Last month, Korea’s exports dropped 15 percent year-on-year, the largest monthly drop since the financial crisis in 2009. While the domestic market is recovering from the aftermath of the MERS scare, Korea exports continued to fall for eight straight months. This makes it not so easy for Corporate Korea to reach its economic growth of 2 percent or higher in 2015. And a worse crisis is facing Korean manufacturers sandwiched by low domestic demand and a slump in exports. According to the Ministry of Industry, Trade and Resources, Korea’s exports in Aug. stood at US$39.33 billion, a year-on-year drop of 14.7 percent. The drop is the largest monthly drop in six years, since Korea recorded a year-on-year drop of 20.9 percent in exports in Aug. 2009, shortly after the global financial crisis.

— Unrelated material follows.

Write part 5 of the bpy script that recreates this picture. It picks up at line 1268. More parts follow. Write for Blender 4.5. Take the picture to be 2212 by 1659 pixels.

Since the beginning of this year, Korea’s exports had slid 0.9 percent in Jan., 3.3 percent in Feb., 4.3 percent in March, 8.0 percent in April, and 10.9 percent, the first double digit figure, in May. Since June, they had fallen less sharply by sliding 1.8 percent in June and 3.3 percent in July. But in Aug., they dropped more sharply. By products, exports of oil and petrochemical products dropped 40.3 and 25.7 percent, respectively, as oil prices grew a little and then returned to a decrease.
Also in the shipbuilding industry, the postponement of orders amounting to US$1.1 billion gave rise to a drop of 51.5 percent in exports. In addition, most of Korea’s major export items such as automobiles (9.1 percent), general machinery (15.5 percent), household appliances (8.7 percent), flat panel displays (6.8 percent), auto parts (15.9 percent), textiles (21.4 percent), and steel products (17.4 percent) inked drops in exports. By region, drops in Korea’s exports to China (-8.8 percent) and Japan (-24.4 percent) expanded. The catastrophic explosion at Tianjin Port and a drop in China’s demand for import products contributed to a decrease in Korea’s exports to China.
A greater problem is that such sluggish exports will not rebound in a short period. This is because Corporate Korea is surrounded by such strong negative factors as foreign exchange rates with a weakened Japanese yen and devaluation of the Chinese yuan, and seems unable to escape them. According to economic experts, Korean companies are not sure that they can survive amid hot competition among Korea, China, Japan and the U.S. China can maintain its economic growth rate if and when it continues to increase its shares in markets where Korea is the leader, such as the electronics and display markets. Japan is in hot pursuit after the long tunnel of its economic slump. The American manufacturing industry is reviving after the U.S. overcame its financial crisis. However, it is said that six out of ten Korean companies listed on the KRX are barely making ends meet.